- Instructions for the task
Nothing in the data should change when you return it, but leave the pictures out.
*** Source material ***
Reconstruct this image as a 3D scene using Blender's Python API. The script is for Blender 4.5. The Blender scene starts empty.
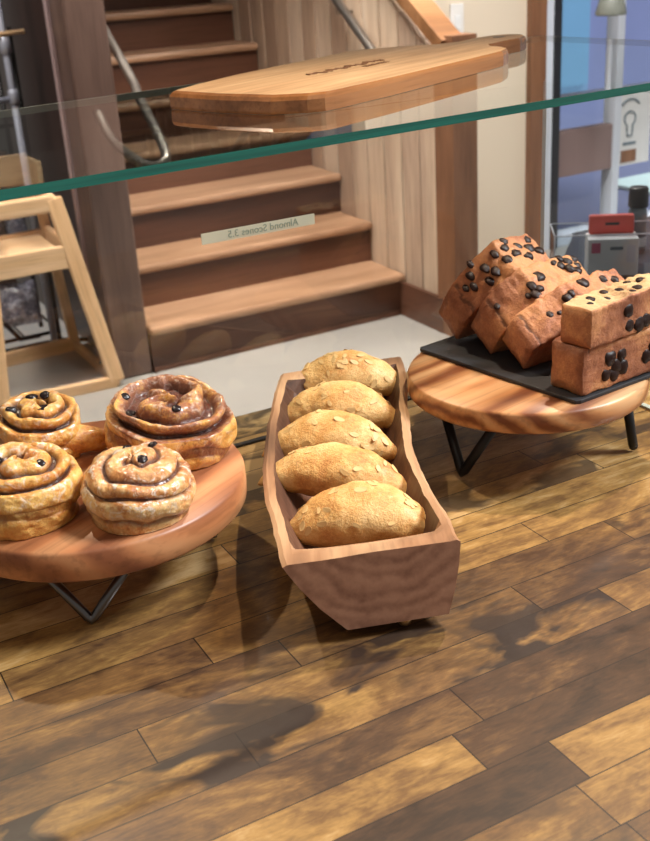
import bpy, bmesh, math, random
from mathutils import Vector, Matrix, noise
from mathutils.bvhtree import BVHTree
random.seed(7)
PI = math.pi
sc = bpy.context.scene
col = sc.collection

# ------------------------------------------------------------------ materials
def srgb(r, g, b):
    f = lambda c: (c/255/12.92) if c/255 <= .04045 else ((c/255+.055)/1.055)**2.4
    return (f(r), f(g), f(b), 1)

class NT:
    def __init__(s, name):
        s.m = bpy.data.materials.new(name); s.m.use_nodes = True
        s.t = s.m.node_tree; s.t.nodes.clear()
        s.out = s.n('ShaderNodeOutputMaterial')
    def n(s, ty, **kw):
        x = s.t.nodes.new(ty)
        for k, v in kw.items():
            if k.startswith('_'): setattr(x, k[1:], v)
            else: s.set(x, k, v)
        return x
    def set(s, x, k, v):
        k = k.replace('__', ' ')
        i = x.inputs[int(k[1:])] if (k[0] == 'i' and k[1:].isdigit()) else x.inputs[k]
        if isinstance(v, bpy.types.NodeSocket): s.t.links.new(v, i)
        else: i.default_value = v
    def ramp(s, fac, stops, interp='LINEAR'):
        r = s.n('ShaderNodeValToRGB'); s.t.links.new(fac, r.inputs[0])
        e = r.color_ramp.elements; r.color_ramp.interpolation = interp
        while len(e) < len(stops): e.new(.5)
        for q, (p, c) in zip(e, stops): q.position = p; q.color = c
        return r.outputs[0]
    def mix(s, a, b, f, mode='MIX'):
        x = s.n('ShaderNodeMix', _data_type='RGBA', _blend_type=mode)
        for i, v in ((0, f), (6, a), (7, b)):
            if isinstance(v, bpy.types.NodeSocket): s.t.links.new(v, x.inputs[i])
            else: x.inputs[i].default_value = v
        return x.outputs[2]
    def math(s, op, a, b=0.):
        x = s.n('ShaderNodeMath', _operation=op)
        for i, v in ((0, a), (1, b)):
            if isinstance(v, bpy.types.NodeSocket): s.t.links.new(v, x.inputs[i])
            else: x.inputs[i].default_value = v
        return x.outputs[0]
    def coord(s, scale=(1, 1, 1), rot=(0, 0, 0), which='Object'):
        c = s.n('ShaderNodeTexCoord'); m = s.n('ShaderNodeMapping')
        s.t.links.new(c.outputs[which], m.inputs[0])
        m.inputs['Scale'].default_value = scale; m.inputs['Rotation'].default_value = rot
        return m.outputs[0]
    def noise(s, vec, scale, detail=4, rough=.55, dist=0.):
        x = s.n('ShaderNodeTexNoise', Scale=scale, Detail=detail, Roughness=rough, Distortion=dist)
        s.t.links.new(vec, x.inputs['Vector']); return x.outputs[0]
    def attr(s, name):
        return s.n('ShaderNodeAttribute', _attribute_name=name).outputs['Fac']
    def bsdf(s, color, rough=.5, bump=None, bstr=.3, bdist=.002, **kw):
        b = s.n('ShaderNodeBsdfPrincipled')
        s.set(b, 'Base Color', color); s.set(b, 'Roughness', rough)
        for k, v in kw.items(): s.set(b, k, v)
        if bump is not None:
            q = s.n('ShaderNodeBump', Strength=bstr, Distance=bdist); s.t.links.new(bump, q.inputs['Height'])
            s.t.links.new(q.outputs[0], b.inputs['Normal'])
        s.t.links.new(b.outputs[0], s.out.inputs[0]); return s.m

def plain(name, c, rough=.5, **kw):
    t = NT(name); n = t.noise(t.coord(), 25, 3)
    c2 = tuple(x*.86 for x in c[:3])+(1,)
    return t.bsdf(t.mix(c, c2, n), rough, **kw)

def wood(name, dark, mid, light, axis=0, rough=.45, scale=1., streak=30, rings=.0, coat=0., tone=False, spread=.5):
    """grain runs along the local axis; optional curved growth figure"""
    t = NT(name)
    sx = [streak, streak, streak]; sx[axis] = streak*.07
    n1 = t.noise(t.coord(tuple(v*scale for v in sx)), 1, 5, .6, .6)
    sy = [7, 7, 7]; sy[axis] = 1.2
    n2 = t.noise(t.coord(tuple(v*scale for v in sy)), 1, 3, .5, .8)
    f = t.math('ADD', t.math('MULTIPLY', n1, 1-spread), t.math('MULTIPLY', n2, spread))
    if rings:
        sz = [26, 26, 26]; sz[axis] = 5
        w = t.n('ShaderNodeTexWave', Scale=rings, Distortion=6, Detail=3, Detail__Scale=1.2)
        w.wave_type = 'RINGS'; t.t.links.new(t.coord(tuple(v*scale/26 for v in sz)), w.inputs[0])
        f = t.math('ADD', t.math('MULTIPLY', f, .65), t.math('MULTIPLY', w.outputs[1], .33))
    if tone:
        f = t.math('ADD', f, t.math('MULTIPLY', t.math('SUBTRACT', t.attr('tone'), .5), .45))
    c = t.ramp(f, [(.3, dark), (.5, mid), (.72, light)])
    fine = [160, 160, 160]; fine[axis] = 6
    nf = t.noise(t.coord(tuple(v*scale for v in fine)), 1, 2)
    c = t.mix(c, (.25, .2, .17, 1), t.math('MULTIPLY', t.ramp(nf, [(.35, (1, 1, 1, 1)), (.5, (0, 0, 0, 1))]), .25), 'MULTIPLY')
    return t.bsdf(c, rough, bump=n1, bstr=.15, bdist=.001, **{'Coat Weight': coat, 'Coat Roughness': .15})

def counter_mat():
    t = NT('counter_planks')
    big = t.noise(t.coord((5, 13, 6)), 1, 5, .62, 1.8)
    blob = t.noise(t.coord((13, 22, 13)), 1, 3, .5, .7)
    mid = t.noise(t.coord((45, 90, 30)), 1, 4, .65, .8)
    fine = t.noise(t.coord((60, 420, 60)), 1, 3, .6)
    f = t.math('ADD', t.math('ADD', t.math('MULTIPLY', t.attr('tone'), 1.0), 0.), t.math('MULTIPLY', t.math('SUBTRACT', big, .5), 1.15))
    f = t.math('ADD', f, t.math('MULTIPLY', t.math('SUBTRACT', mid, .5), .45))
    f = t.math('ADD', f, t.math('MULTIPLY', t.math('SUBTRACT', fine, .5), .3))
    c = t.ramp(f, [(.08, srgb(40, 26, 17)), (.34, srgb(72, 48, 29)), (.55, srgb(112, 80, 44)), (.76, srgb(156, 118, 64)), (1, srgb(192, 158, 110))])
    bl = t.ramp(blob, [(.47, (0, 0, 0, 1)), (.57, (1, 1, 1, 1))])
    bl = t.math('MULTIPLY', bl, t.attr('stain'))
    c = t.mix(c, srgb(44, 31, 25), bl)
    c = t.mix(c, (.2, .13, .08, 1), t.attr('seam'), 'MULTIPLY')
    r = t.math('ADD', t.math('MULTIPLY', mid, .25), .34)
    return t.bsdf(c, r, bump=mid, bstr=.06, bdist=.001, **{'Coat Weight': .5, 'Coat Roughness': .14, 'Specular IOR Level': .5})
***
- Full response
Reconstruct this image as a 3D scene using Blender's Python API. The script is for Blender 4.5. The Blender scene starts empty.
import bpy, bmesh, math, random
from mathutils import Vector, Matrix, noise
from mathutils.bvhtree import BVHTree
random.seed(7)
PI = math.pi
sc = bpy.context.scene
col = sc.collection

# ------------------------------------------------------------------ materials
def srgb(r, g, b):
    f = lambda c: (c/255/12.92) if c/255 <= .04045 else ((c/255+.055)/1.055)**2.4
    return (f(r), f(g), f(b), 1)

class NT:
    def __init__(s, name):
        s.m = bpy.data.materials.new(name); s.m.use_nodes = True
        s.t = s.m.node_tree; s.t.nodes.clear()
        s.out = s.n('ShaderNodeOutputMaterial')
    def n(s, ty, **kw):
        x = s.t.nodes.new(ty)
        for k, v in kw.items():
            if k.startswith('_'): setattr(x, k[1:], v)
            else: s.set(x, k, v)
        return x
    def set(s, x, k, v):
        k = k.replace('__', ' ')
        i = x.inputs[int(k[1:])] if (k[0] == 'i' and k[1:].isdigit()) else x.inputs[k]
        if isinstance(v, bpy.types.NodeSocket): s.t.links.new(v, i)
        else: i.default_value = v
    def ramp(s, fac, stops, interp='LINEAR'):
        r = s.n('ShaderNodeValToRGB'); s.t.links.new(fac, r.inputs[0])
        e = r.color_ramp.elements; r.color_ramp.interpolation = interp
        while len(e) < len(stops): e.new(.5)
        for q, (p, c) in zip(e, stops): q.position = p; q.color = c
        return r.outputs[0]
    def mix(s, a, b, f, mode='MIX'):
        x = s.n('ShaderNodeMix', _data_type='RGBA', _blend_type=mode)
        for i, v in ((0, f), (6, a), (7, b)):
            if isinstance(v, bpy.types.NodeSocket): s.t.links.new(v, x.inputs[i])
            else: x.inputs[i].default_value = v
        return x.outputs[2]
    def math(s, op, a, b=0.):
        x = s.n('ShaderNodeMath', _operation=op)
        for i, v in ((0, a), (1, b)):
            if isinstance(v, bpy.types.NodeSocket): s.t.links.new(v, x.inputs[i])
            else: x.inputs[i].default_value = v
        return x.outputs[0]
    def coord(s, scale=(1, 1, 1), rot=(0, 0, 0), which='Object'):
        c = s.n('ShaderNodeTexCoord'); m = s.n('ShaderNodeMapping')
        s.t.links.new(c.outputs[which], m.inputs[0])
        m.inputs['Scale'].default_value = scale; m.inputs['Rotation'].default_value = rot
        return m.outputs[0]
    def noise(s, vec, scale, detail=4, rough=.55, dist=0.):
        x = s.n('ShaderNodeTexNoise', Scale=scale, Detail=detail, Roughness=rough, Distortion=dist)
        s.t.links.new(vec, x.inputs['Vector']); return x.outputs[0]
    def attr(s, name):
        return s.n('ShaderNodeAttribute', _attribute_name=name).outputs['Fac']
    def bsdf(s, color, rough=.5, bump=None, bstr=.3, bdist=.002, **kw):
        b = s.n('ShaderNodeBsdfPrincipled')
        s.set(b, 'Base Color', color); s.set(b, 'Roughness', rough)
        for k, v in kw.items(): s.set(b, k, v)
        if bump is not None:
            q = s.n('ShaderNodeBump', Strength=bstr, Distance=bdist); s.t.links.new(bump, q.inputs['Height'])
            s.t.links.new(q.outputs[0], b.inputs['Normal'])
        s.t.links.new(b.outputs[0], s.out.inputs[0]); return s.m

def plain(name, c, rough=.5, **kw):
    t = NT(name); n = t.noise(t.coord(), 25, 3)
    c2 = tuple(x*.86 for x in c[:3])+(1,)
    return t.bsdf(t.mix(c, c2, n), rough, **kw)

def wood(name, dark, mid, light, axis=0, rough=.45, scale=1., streak=30, rings=.0, coat=0., tone=False, spread=.5):
    """grain runs along the local axis; optional curved growth figure"""
    t = NT(name)
    sx = [streak, streak, streak]; sx[axis] = streak*.07
    n1 = t.noise(t.coord(tuple(v*scale for v in sx)), 1, 5, .6, .6)
    sy = [7, 7, 7]; sy[axis] = 1.2
    n2 = t.noise(t.coord(tuple(v*scale for v in sy)), 1, 3, .5, .8)
    f = t.math('ADD', t.math('MULTIPLY', n1, 1-spread), t.math('MULTIPLY', n2, spread))
    if rings:
        sz = [26, 26, 26]; sz[axis] = 5
        w = t.n('ShaderNodeTexWave', Scale=rings, Distortion=6, Detail=3, Detail__Scale=1.2)
        w.wave_type = 'RINGS'; t.t.links.new(t.coord(tuple(v*scale/26 for v in sz)), w.inputs[0])
        f = t.math('ADD', t.math('MULTIPLY', f, .65), t.math('MULTIPLY', w.outputs[1], .33))
    if tone:
        f = t.math('ADD', f, t.math('MULTIPLY', t.math('SUBTRACT', t.attr('tone'), .5), .45))
    c = t.ramp(f, [(.3, dark), (.5, mid), (.72, light)])
    fine = [160, 160, 160]; fine[axis] = 6
    nf = t.noise(t.coord(tuple(v*scale for v in fine)), 1, 2)
    c = t.mix(c, (.25, .2, .17, 1), t.math('MULTIPLY', t.ramp(nf, [(.35, (1, 1, 1, 1)), (.5, (0, 0, 0, 1))]), .25), 'MULTIPLY')
    return t.bsdf(c, rough, bump=n1, bstr=.15, bdist=.001, **{'Coat Weight': coat, 'Coat Roughness': .15})

def counter_mat():
    t = NT('counter_planks')
    big = t.noise(t.coord((5, 13, 6)), 1, 5, .62, 1.8)
    blob = t.noise(t.coord((13, 22, 13)), 1, 3, .5, .7)
    mid = t.noise(t.coord((45, 90, 30)), 1, 4, .65, .8)
    fine = t.noise(t.coord((60, 420, 60)), 1, 3, .6)
    f = t.math('ADD', t.math('ADD', t.math('MULTIPLY', t.attr('tone'), 1.0), 0.), t.math('MULTIPLY', t.math('SUBTRACT', big, .5), 1.15))
    f = t.math('ADD', f, t.math('MULTIPLY', t.math('SUBTRACT', mid, .5), .45))
    f = t.math('ADD', f, t.math('MULTIPLY', t.math('SUBTRACT', fine, .5), .3))
    c = t.ramp(f, [(.08, srgb(40, 26, 17)), (.34, srgb(72, 48, 29)), (.55, srgb(112, 80, 44)), (.76, srgb(156, 118, 64)), (1, srgb(192, 158, 110))])
    bl = t.ramp(blob, [(.47, (0, 0, 0, 1)), (.57, (1, 1, 1, 1))])
    bl = t.math('MULTIPLY', bl, t.attr('stain'))
    c = t.mix(c, srgb(44, 31, 25), bl)
    c = t.mix(c, (.2, .13, .08, 1), t.attr('seam'), 'MULTIPLY')
    r = t.math('ADD', t.math('MULTIPLY', mid, .25), .34)
    return t.bsdf(c, r, bump=mid, bstr=.06, bdist=.001, **{'Coat Weight': .5, 'Coat Roughness': .14, 'Specular IOR Level': .5})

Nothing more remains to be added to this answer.